> **Raw data**
#####
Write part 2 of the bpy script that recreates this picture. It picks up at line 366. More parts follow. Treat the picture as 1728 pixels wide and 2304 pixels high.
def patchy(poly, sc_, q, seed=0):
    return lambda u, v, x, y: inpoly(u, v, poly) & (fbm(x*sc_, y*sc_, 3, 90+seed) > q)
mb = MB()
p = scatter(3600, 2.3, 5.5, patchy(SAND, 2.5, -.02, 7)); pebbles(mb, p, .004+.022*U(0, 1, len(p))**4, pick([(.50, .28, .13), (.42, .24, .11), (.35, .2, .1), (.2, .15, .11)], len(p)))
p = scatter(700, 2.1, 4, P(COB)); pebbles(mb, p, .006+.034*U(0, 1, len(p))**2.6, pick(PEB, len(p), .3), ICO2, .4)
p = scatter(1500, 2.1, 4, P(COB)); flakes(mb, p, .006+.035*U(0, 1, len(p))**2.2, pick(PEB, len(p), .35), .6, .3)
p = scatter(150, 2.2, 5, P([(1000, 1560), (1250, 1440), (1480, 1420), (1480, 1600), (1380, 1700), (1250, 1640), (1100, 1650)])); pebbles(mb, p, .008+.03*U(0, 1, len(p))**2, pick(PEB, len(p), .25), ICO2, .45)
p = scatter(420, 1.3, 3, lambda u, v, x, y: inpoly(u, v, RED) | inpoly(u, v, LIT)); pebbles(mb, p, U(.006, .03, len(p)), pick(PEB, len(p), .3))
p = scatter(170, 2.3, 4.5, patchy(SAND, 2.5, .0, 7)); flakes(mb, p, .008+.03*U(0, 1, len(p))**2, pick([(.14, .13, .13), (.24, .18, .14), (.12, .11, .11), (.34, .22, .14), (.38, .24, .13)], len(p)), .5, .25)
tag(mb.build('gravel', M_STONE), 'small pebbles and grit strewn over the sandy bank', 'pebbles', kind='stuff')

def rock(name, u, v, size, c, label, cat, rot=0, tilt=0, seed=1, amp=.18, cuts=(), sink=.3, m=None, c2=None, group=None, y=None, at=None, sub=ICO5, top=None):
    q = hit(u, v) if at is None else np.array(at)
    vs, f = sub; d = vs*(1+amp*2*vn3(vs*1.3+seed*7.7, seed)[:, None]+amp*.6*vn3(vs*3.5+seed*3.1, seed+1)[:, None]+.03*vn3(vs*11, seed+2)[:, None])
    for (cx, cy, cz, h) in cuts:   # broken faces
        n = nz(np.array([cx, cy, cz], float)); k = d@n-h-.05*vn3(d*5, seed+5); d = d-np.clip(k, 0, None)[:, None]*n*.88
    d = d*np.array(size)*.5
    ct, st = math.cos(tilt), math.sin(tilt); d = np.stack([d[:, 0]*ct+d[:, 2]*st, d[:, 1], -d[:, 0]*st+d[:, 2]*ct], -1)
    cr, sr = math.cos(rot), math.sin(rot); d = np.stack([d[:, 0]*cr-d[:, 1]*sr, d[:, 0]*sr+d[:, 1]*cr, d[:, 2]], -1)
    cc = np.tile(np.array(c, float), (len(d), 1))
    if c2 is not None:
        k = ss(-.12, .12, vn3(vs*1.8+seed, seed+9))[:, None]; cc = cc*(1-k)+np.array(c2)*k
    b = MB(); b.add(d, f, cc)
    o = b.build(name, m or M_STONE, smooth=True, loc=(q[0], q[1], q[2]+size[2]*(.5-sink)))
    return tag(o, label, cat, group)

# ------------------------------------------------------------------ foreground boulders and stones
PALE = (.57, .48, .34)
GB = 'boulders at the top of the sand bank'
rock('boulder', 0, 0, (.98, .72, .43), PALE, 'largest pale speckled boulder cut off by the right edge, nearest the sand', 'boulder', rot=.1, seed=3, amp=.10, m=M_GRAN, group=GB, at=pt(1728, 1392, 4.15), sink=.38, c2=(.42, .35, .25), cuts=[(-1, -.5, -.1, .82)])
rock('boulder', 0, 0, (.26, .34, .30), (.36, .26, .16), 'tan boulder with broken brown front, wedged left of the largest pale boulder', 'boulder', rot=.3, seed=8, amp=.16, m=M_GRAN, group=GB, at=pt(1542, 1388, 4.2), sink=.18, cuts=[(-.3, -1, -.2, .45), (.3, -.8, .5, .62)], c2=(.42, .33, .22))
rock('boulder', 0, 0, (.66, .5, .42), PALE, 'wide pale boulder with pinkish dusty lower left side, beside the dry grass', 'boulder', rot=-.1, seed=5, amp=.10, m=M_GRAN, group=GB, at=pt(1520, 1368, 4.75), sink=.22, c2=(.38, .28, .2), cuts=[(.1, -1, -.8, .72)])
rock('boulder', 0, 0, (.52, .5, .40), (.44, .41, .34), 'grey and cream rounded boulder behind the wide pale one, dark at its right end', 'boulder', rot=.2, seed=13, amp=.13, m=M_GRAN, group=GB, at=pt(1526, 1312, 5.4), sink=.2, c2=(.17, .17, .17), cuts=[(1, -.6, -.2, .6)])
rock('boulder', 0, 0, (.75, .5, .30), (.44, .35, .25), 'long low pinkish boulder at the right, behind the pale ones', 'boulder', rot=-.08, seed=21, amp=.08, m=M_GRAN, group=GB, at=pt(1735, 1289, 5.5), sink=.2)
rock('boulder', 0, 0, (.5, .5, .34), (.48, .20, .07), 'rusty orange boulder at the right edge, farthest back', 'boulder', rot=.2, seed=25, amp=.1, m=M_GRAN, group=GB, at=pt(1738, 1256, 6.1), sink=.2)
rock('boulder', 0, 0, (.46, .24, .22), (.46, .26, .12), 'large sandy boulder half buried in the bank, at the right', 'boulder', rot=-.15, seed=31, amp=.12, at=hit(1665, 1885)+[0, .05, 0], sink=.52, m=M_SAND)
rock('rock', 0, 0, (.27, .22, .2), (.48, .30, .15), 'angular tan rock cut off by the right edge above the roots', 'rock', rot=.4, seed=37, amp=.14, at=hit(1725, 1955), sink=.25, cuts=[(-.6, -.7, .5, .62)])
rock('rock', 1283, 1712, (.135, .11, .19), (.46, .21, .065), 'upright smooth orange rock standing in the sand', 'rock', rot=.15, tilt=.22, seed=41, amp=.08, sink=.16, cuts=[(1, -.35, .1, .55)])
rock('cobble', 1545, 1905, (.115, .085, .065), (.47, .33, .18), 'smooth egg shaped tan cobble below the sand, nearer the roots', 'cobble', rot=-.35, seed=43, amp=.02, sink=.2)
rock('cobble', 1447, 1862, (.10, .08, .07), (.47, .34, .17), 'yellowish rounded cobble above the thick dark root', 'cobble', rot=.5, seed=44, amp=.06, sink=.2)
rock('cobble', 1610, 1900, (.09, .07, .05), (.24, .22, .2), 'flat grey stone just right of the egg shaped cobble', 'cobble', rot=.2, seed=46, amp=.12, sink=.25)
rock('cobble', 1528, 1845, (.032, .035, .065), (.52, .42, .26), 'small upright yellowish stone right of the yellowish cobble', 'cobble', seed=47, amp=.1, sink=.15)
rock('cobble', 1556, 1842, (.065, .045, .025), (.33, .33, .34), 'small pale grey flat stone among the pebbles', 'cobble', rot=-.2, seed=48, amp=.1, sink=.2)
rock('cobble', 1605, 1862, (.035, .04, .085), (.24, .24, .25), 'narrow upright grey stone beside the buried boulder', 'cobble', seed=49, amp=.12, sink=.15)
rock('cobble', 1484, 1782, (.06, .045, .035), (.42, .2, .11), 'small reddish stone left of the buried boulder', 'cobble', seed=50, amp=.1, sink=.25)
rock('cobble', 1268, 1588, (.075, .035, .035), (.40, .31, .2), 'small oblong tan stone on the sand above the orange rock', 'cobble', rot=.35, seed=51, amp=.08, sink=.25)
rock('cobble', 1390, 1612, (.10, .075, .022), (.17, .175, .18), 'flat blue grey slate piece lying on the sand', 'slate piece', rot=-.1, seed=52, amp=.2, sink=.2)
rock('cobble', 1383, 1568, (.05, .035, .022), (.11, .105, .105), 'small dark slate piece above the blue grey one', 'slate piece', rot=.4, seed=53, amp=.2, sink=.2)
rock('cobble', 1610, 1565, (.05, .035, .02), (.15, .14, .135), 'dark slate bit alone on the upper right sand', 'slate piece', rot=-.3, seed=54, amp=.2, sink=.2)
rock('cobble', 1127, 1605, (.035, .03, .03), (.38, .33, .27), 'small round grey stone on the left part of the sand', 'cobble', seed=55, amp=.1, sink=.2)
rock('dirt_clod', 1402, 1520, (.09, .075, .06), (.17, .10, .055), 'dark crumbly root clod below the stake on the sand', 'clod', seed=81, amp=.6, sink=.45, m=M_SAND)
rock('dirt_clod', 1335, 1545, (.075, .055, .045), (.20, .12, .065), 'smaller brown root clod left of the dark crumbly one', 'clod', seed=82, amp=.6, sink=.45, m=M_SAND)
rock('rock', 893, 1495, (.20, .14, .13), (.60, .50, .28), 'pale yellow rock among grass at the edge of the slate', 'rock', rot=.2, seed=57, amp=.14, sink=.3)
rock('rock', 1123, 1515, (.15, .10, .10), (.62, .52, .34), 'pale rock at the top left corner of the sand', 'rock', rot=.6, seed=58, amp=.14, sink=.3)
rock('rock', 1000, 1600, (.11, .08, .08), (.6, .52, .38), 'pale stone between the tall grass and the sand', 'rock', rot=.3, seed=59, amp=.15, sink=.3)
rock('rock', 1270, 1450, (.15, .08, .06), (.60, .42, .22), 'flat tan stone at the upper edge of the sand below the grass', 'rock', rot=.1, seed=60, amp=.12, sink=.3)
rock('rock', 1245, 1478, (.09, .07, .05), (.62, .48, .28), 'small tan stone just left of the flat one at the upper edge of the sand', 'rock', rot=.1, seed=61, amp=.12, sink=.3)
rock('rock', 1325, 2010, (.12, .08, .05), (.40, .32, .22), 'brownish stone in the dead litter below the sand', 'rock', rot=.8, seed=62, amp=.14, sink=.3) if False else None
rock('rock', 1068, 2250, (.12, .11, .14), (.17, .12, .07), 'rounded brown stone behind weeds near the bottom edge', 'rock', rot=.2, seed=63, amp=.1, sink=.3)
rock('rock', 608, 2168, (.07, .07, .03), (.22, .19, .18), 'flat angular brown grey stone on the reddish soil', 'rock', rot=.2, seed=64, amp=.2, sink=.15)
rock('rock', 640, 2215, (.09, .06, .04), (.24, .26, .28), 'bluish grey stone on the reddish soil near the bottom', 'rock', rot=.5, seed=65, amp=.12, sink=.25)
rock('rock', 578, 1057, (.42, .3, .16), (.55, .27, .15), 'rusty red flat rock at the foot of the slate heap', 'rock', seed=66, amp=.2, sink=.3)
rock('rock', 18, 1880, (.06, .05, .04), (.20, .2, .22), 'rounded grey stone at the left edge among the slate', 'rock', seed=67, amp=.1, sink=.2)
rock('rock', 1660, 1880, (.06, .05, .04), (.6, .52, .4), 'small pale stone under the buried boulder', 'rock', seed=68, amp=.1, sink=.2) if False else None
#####
> **What is asked**
Repeat exactly, please, each line from the beginning of the data through the line with "tag(mb.build('gravel', M_STONE), 'small" in it, and only those lines.

> **Expected answer**
Write part 2 of the bpy script that recreates this picture. It picks up at line 366. More parts follow. Treat the picture as 1728 pixels wide and 2304 pixels high.
def patchy(poly, sc_, q, seed=0):
    return lambda u, v, x, y: inpoly(u, v, poly) & (fbm(x*sc_, y*sc_, 3, 90+seed) > q)
mb = MB()
p = scatter(3600, 2.3, 5.5, patchy(SAND, 2.5, -.02, 7)); pebbles(mb, p, .004+.022*U(0, 1, len(p))**4, pick([(.50, .28, .13), (.42, .24, .11), (.35, .2, .1), (.2, .15, .11)], len(p)))
p = scatter(700, 2.1, 4, P(COB)); pebbles(mb, p, .006+.034*U(0, 1, len(p))**2.6, pick(PEB, len(p), .3), ICO2, .4)
p = scatter(1500, 2.1, 4, P(COB)); flakes(mb, p, .006+.035*U(0, 1, len(p))**2.2, pick(PEB, len(p), .35), .6, .3)
p = scatter(150, 2.2, 5, P([(1000, 1560), (1250, 1440), (1480, 1420), (1480, 1600), (1380, 1700), (1250, 1640), (1100, 1650)])); pebbles(mb, p, .008+.03*U(0, 1, len(p))**2, pick(PEB, len(p), .25), ICO2, .45)
p = scatter(420, 1.3, 3, lambda u, v, x, y: inpoly(u, v, RED) | inpoly(u, v, LIT)); pebbles(mb, p, U(.006, .03, len(p)), pick(PEB, len(p), .3))
p = scatter(170, 2.3, 4.5, patchy(SAND, 2.5, .0, 7)); flakes(mb, p, .008+.03*U(0, 1, len(p))**2, pick([(.14, .13, .13), (.24, .18, .14), (.12, .11, .11), (.34, .22, .14), (.38, .24, .13)], len(p)), .5, .25)
tag(mb.build('gravel', M_STONE), 'small pebbles and grit strewn over the sandy bank', 'pebbles', kind='stuff')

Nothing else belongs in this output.